Freedom of the press is another.

Freedom of speech, while essential to democracy, doesn’t help you much when there is no media there to cover your arrest by police during a peaceful protest. Likewise, a guise of equality is meaningless unless there are checks and balances in place to ensure it’s actually a reality.

An example that comes to mind are multiple investigations into the disproportionate amount of carding faced by people of colour in cities including Toronto and New York by papers such as The Toronto Star. While on paper things are equal, sometimes in-depth investigations reveal a very different story. The same can be said with many issues surrounding Indigenous rights and title, not just in the case of the Wet’suwet’en, but across Canada.
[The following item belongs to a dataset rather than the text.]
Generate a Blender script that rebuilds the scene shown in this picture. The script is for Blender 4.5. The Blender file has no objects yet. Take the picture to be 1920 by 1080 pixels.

We are seeing the same thing with the hereditary chiefs in their conflict with CGL. Though many like to point to legal battles or court-ordered injunctions as making this a cut-and-dry example of police enforcing a legal order, often the most important aspects these stories are much more nuanced.

Some say the RCMP are fully justified in their actions. Others that they aren’t and their actions against the Wet’suwet’en hereditary chiefs on their yintah constitute crimes against humanity. In truth, the reality lies in the grey spaces between this black-and-white duality and blame lies much more with the courts and systems of governance which led to the band system in the first place.

But despite my respect for the essential service police provide to the public, I can’t defend them if their game plan for controlling information is to stifle another segment of the population that is just as essential to our country’s democratic well being.

Let’s not lie to ourselves. When police threaten journalists with detainment or arrest under the guise of alleged interference with their investigation (pretty tough to do if you’re 60 feet away from someone and all your energy is focused on taking photos or video) they’re not doing so because their wellbeing is at risk.

They are not doing so because your safety is at risk.

They are doing so because fear and force are excellent tools to usher in compliance and complacency and because the RCMP knows footage of the injunction enforcement is going to elicit an emotional response from people around the world.

I sincerely get it, you’re just doing your job. Your hands are tied by the courts and I can sympathize with that. But if you want the public to see that you have nothing to hide, don’t ask the people who report to the public to hide things.